- AIM OF THE EXERCISE:
Give back, exactly as written, the lines from the beginning of the listing through the one that contains "scene.camera = cam".
====
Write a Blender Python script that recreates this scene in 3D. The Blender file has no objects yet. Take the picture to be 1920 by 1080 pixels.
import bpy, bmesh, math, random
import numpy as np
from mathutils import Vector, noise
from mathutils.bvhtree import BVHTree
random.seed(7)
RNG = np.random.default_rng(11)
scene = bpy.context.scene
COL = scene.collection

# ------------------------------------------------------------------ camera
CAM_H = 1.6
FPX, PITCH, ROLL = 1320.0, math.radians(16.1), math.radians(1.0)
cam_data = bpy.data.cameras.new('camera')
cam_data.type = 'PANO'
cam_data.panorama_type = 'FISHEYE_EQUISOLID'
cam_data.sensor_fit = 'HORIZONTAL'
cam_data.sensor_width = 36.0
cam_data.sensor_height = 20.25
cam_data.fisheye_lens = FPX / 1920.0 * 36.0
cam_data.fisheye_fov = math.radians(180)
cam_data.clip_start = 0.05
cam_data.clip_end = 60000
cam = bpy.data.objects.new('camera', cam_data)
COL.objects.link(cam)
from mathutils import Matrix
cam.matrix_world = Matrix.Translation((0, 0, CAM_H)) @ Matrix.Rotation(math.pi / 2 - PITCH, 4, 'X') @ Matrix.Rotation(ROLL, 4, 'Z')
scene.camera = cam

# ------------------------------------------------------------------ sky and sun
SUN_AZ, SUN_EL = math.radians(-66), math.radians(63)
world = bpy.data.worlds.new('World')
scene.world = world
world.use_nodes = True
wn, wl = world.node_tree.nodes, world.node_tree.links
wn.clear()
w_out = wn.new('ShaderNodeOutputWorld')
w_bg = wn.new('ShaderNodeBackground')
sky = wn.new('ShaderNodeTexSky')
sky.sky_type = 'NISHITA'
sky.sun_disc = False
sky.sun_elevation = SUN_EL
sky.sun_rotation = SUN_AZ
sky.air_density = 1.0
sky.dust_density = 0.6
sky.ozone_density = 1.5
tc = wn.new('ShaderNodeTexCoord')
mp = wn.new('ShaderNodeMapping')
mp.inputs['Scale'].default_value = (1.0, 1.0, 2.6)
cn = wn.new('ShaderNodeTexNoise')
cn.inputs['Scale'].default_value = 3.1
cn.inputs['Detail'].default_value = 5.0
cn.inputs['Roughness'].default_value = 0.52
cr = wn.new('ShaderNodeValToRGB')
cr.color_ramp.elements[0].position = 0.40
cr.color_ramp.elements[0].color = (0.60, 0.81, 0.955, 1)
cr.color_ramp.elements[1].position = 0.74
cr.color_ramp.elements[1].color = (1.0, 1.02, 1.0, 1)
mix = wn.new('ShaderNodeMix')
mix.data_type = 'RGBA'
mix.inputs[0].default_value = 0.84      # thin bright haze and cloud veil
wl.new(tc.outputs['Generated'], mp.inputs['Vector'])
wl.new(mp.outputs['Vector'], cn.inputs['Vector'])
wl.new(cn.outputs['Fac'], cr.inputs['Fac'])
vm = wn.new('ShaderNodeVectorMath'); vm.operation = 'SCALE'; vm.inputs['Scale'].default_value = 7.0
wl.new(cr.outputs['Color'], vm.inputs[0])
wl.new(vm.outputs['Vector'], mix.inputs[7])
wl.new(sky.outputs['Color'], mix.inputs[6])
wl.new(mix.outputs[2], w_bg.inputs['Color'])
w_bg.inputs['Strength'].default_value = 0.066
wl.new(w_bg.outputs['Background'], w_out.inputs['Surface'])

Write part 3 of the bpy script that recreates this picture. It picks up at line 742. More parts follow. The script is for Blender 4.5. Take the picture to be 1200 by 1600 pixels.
====
- ANSWER FOR THIS EXERCISE:
Write a Blender Python script that recreates this scene in 3D. The Blender file has no objects yet. Take the picture to be 1920 by 1080 pixels.
import bpy, bmesh, math, random
import numpy as np
from mathutils import Vector, noise
from mathutils.bvhtree import BVHTree
random.seed(7)
RNG = np.random.default_rng(11)
scene = bpy.context.scene
COL = scene.collection

# ------------------------------------------------------------------ camera
CAM_H = 1.6
FPX, PITCH, ROLL = 1320.0, math.radians(16.1), math.radians(1.0)
cam_data = bpy.data.cameras.new('camera')
cam_data.type = 'PANO'
cam_data.panorama_type = 'FISHEYE_EQUISOLID'
cam_data.sensor_fit = 'HORIZONTAL'
cam_data.sensor_width = 36.0
cam_data.sensor_height = 20.25
cam_data.fisheye_lens = FPX / 1920.0 * 36.0
cam_data.fisheye_fov = math.radians(180)
cam_data.clip_start = 0.05
cam_data.clip_end = 60000
cam = bpy.data.objects.new('camera', cam_data)
COL.objects.link(cam)
from mathutils import Matrix
cam.matrix_world = Matrix.Translation((0, 0, CAM_H)) @ Matrix.Rotation(math.pi / 2 - PITCH, 4, 'X') @ Matrix.Rotation(ROLL, 4, 'Z')
scene.camera = cam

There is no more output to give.